Policy-makers and practitioners ought to give greater consideration to the relationship of globalization to identity and a sense of belonging, and the implications this relationship has for national policies and programmes. Moreover, to enable young people to make sense of the complex nature of the world around them, they need the opportunities to learn, engage and make sense of how the global changes impacts upon them. To respond to the influence of globalization on young people‟s lives, there is a need to ensure that this understanding of the wider world is linked to initiatives that enable them to engage locally. The indigenous African Youths have a deep sense of cultural identity across the continent, and with time, there is need to work collaboratively in diverse environments drawn from across race, class, gender and generation.
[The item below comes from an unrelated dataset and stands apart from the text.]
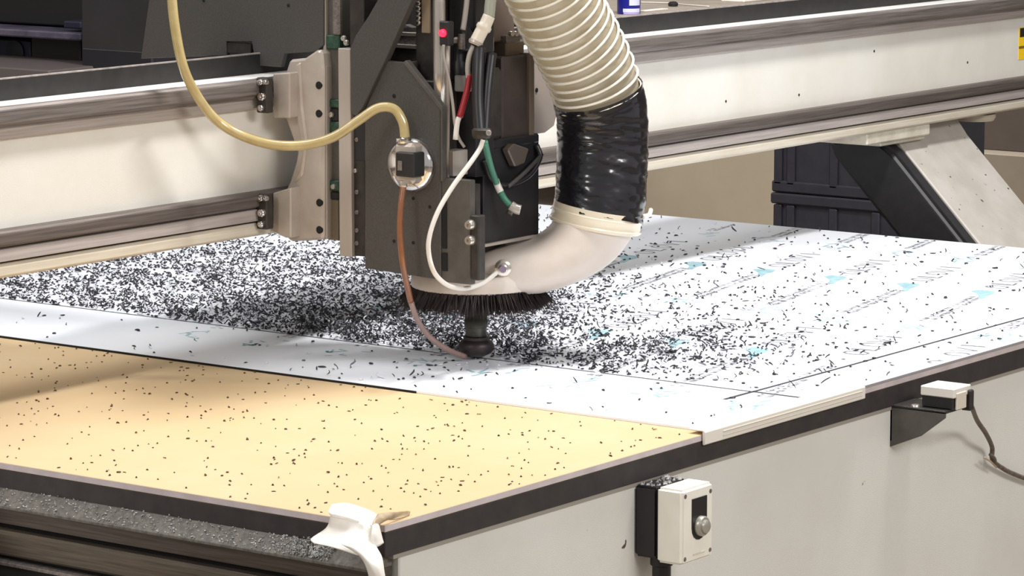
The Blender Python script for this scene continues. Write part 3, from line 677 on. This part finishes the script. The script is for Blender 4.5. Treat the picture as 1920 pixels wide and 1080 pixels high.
tube('cable_boot', [pd(952, 392, gd_ + .004), pd(963, 398, gd_ + .004)], 0.008, m_collet, gr, 3, 8)
s0 = depth_of(at(850, 150, 0, XC - .006))
cable('sensor_wire', [(832, 84), (832, 105), (842, 150), (849, 195), (853, 232), (860, 258), (871, 276)], 0.0026, m_cabg, 'thin grey wire hanging from the red sensor light', s0)
rd = thing('red_lead', pd(862, 222, s0), 'short red lead with a white crimp beside the black cables', 'cable')
tube('red_sleeve', [pd(881, 140, s0), pd(877, 165, s0), pd(870, 192, s0), pd(862, 220, s0)], 0.0056, m_red, rd)
tube('crimp_end', [pd(861, 219, s0), pd(857, 232, s0), pd(854, 262, s0)], 0.0045, m_cabw, rd, 4)
cn = thing('cable_connector', pd(900, 80, s0), 'pale plastic inline connector on the grey green cable near the hose', 'connector')
tube('inlet_cable', [pd(921, -70, s0), pd(922, -20, s0), pd(919, 10, s0), pd(917, 32, s0)], 0.0095, mat('greygreen_cable', rgb(150, 152, 138), 0.35), cn)
tube('connector_body', [pd(917, 30, s0), pd(910, 46, s0), pd(901, 62, s0), pd(890, 84, s0)], 0.0115, mat('connector_ivory', rgb(216, 206, 190), 0.35), cn, 6, 12, rfun=lambda t, an: .0102 + .0022 * (1 if .35 < t < .55 else 0) + .001 * t)
lathe('connector_nut', [(0.010, 0), (0.0125, .002), (0.0125, .006), (0.010, .008)], pd(890, 84, s0), (pd(901, 62, s0) - pd(890, 84, s0)), m_alu, cn, 14)
tube('outlet_cable', [pd(888, 86, s0), pd(880, 105, s0), pd(877, 130, s0), pd(880, 158, s0)], 0.0045, m_cabg, cn)
cable('black_power_cable', [(899, 88, .02), (897, 130, .01), (896, 190, .005), (900, 250, 0)], 0.0105, m_cabk, 'thick black cable running down to the grommet left of the motor', cd + .012)
cable('black_power_cable', [(922, 100, .02), (916, 150, .01), (912, 200, .005), (909, 250, 0)], 0.0085, m_cabk, 'slim black cable running down to the grommet against the motor', cd + .016)
cable('hanging_wire', [(874, -60, .02), (876, -10, .02), (872, 30, .02), (868, 56, .02)], 0.0045, m_cabg, 'grey wire dropping into the black valve right of the red light', s0)

# ================================================================== CONTROL BOX ON THE SIDE PANEL
bx0 = at(1190, 985, 1, 0.004).x
fy = -0.081
fx0 = at(1279, 985, 1, fy).x; fx1 = at(1337, 985, 1, fy).x
fz1 = at(1279, 921, 1, fy).z; fz0 = at(1279, 1062, 1, fy).z
cx0 = fx0; 
sbx = thing('push_button_box', ((fx0 + fx1) / 2, -.04, fz0), 'white push button box with black back fixed to the side panel', 'switch box')
box('back_box', fx0 + .001, fx1 - .001, -0.036, 0.004, fz0 + .004, fz1 - .001, m_boxblk, sbx, .004, 2)
box('cover', fx0, fx1, fy, -0.036, fz0, fz1, m_box, sbx, .004, 3)
# slot, button and screws on the cover (coordinates on the cover face)
def onf(px, py, y=fy): return at(px, py, 1, y)
q0 = onf(1297, 935); q1 = onf(1324, 1005)
rx = (q1.x - q0.x) / 2; xm = (q0.x + q1.x) / 2
zt = onf(1311, 932).z; zb = onf(1311, 1011).z
pl = [(xm - rx, fy, zt), (xm + rx, fy, zt)] + [(xm + rx * math.cos(a_), fy, zb + rx + rx * math.sin(a_)) for a_ in [-math.pi * k / 8 for k in range(9)]]
prism('button_plate', pl, 1, fy - .0015, fy + .002, m_boxblk, sbx, .0004)
bc = Vector((xm + .001, fy, onf(1312, 985).z))
bt_ = lathe('push_button', [(0.0150, 0), (0.0150, .008), (0.0135, .010), (0.010, .010), (0.0095, .014), (0.008, .015), (0.0, .015)], bc, (0, -1, 0), m_btn, sbx, 24)
for px, py in ((1283, 1050), (1333, 1030), (1283, 932), (1334, 920)):
    pp = onf(px, py); pp.x = min(max(pp.x, fx0 + .008), fx1 - .008); pp.z = min(max(pp.z, fz0 + .009), fz1 - .009)
    lathe('cover_screw', [(0.0034, -.001), (0.0034, .0005), (0.002, .0006)], pp, (0, -1, 0), m_rail, sbx, 12)
box('cover_emboss', xm - rx * .8, xm + rx * .8, fy - .0006, fy + .001, fz0 + .010, fz0 + .013, mat('box_emboss', rgb(214, 204, 188), 0.4), sbx, .0002)
lathe('cable_gland', [(0.012, 0), (0.014, .006), (0.014, .022), (0.017, .024), (0.017, .040)], ((fx0 + fx1) / 2 - .012, -.026, fz0 - .034), (0, 0, 1), m_boxblk, sbx, 18)
V = []; Fc = []
# dark debris lying on the box top, behind the cover
for k in range(60):
    c_ = Vector((rng.uniform(fx0 + .004, fx1 - .006), rng.uniform(-.034, -.004), fz1 - .0005)); a_ = rng.uniform(0, 6.28); L_ = rng.uniform(.002, .005)
    d1 = Vector((math.cos(a_), math.sin(a_), 0)) * L_; d2 = Vector((-math.sin(a_), math.cos(a_), 0)) * .0012; b0 = len(V)
    V += [c_ + d1, c_ + d2, c_ - d1, c_ + Vector((0, 0, .003))]; Fc += [(b0, b0 + 1, b0 + 3), (b0 + 1, b0 + 2, b0 + 3), (b0 + 2, b0, b0 + 3), (b0, b0 + 2, b0 + 1)]
o = build('box_dust', V, Fc, m_dust); o['kind'] = 'stuff'; tag(o, 'pale swarf flakes caught on top of the push button box', 'swarf')

# ================================================================== LIMIT SWITCH ON THE SIDE
lx = at(1669, 800, 1, 0.004).x
ls = thing('limit_switch', (lx + .06, -.04, .78), 'white topped black limit switch on a dark triangular bracket at the side panel', 'limit switch')
za = at(1669, 762, 0, lx).z; zb_ = at(1669, 838, 0, lx).z; tp = at(1772, 782, 0, lx)
prism('bracket_gusset', [(lx, .004, za), (lx, .004, zb_), (lx, at(1726, 818, 0, lx).y, at(1726, 818, 0, lx).z), (lx, tp.y, tp.z - .002), (lx, tp.y, za + .001)], 0, lx, lx + .004, m_gray2, ls, .0006)
box('bracket_shelf', lx, lx + .075, tp.y, .004, za - .002, za + .003, m_dark, ls, .0006)
box('bracket_back', lx, lx + .07, .0005, .004, zb_ + .01, za, m_dark, ls, .0006)
p0 = at(1728, 745, 0, lx + .015); p1 = at(1788, 755, 0, lx + .015)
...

In conclusion, Africa is the continent with the most resource thanks to our Maker. We ought to work interdependently with developed countries, but on most instances, we depend on them almost entirely, ignoring the power of young people of Africa. The youth of our continent Africa are undisputable resources, if they will not be engaged strategically and meaningfully, the will eventually be a life-threatening people group, and be a major impediment to the realization of the Sustainable Development Goals SDGs.

References

Beck, U (2000) what is Globalization? Cambridge: Polity Press.

Bourn, D (2003) „Global Perspectives in Youth Work‟, Youth and Policy, Vol. 80, pp. 6-21.

Tomlinson, J (1999) Globalization and Culture, Cambridge: Polity Press.

U.S. Census Bureau (International Data Base); available at http://www.census.gov/ipc/www/idb/ (2009)

“Youth and Employment in Africa – The Potential, the Problem, the Promise” (2007)

“Keys to Quality Youth Development”. University of Minnesota Extension. Retrieved 16 October 2014.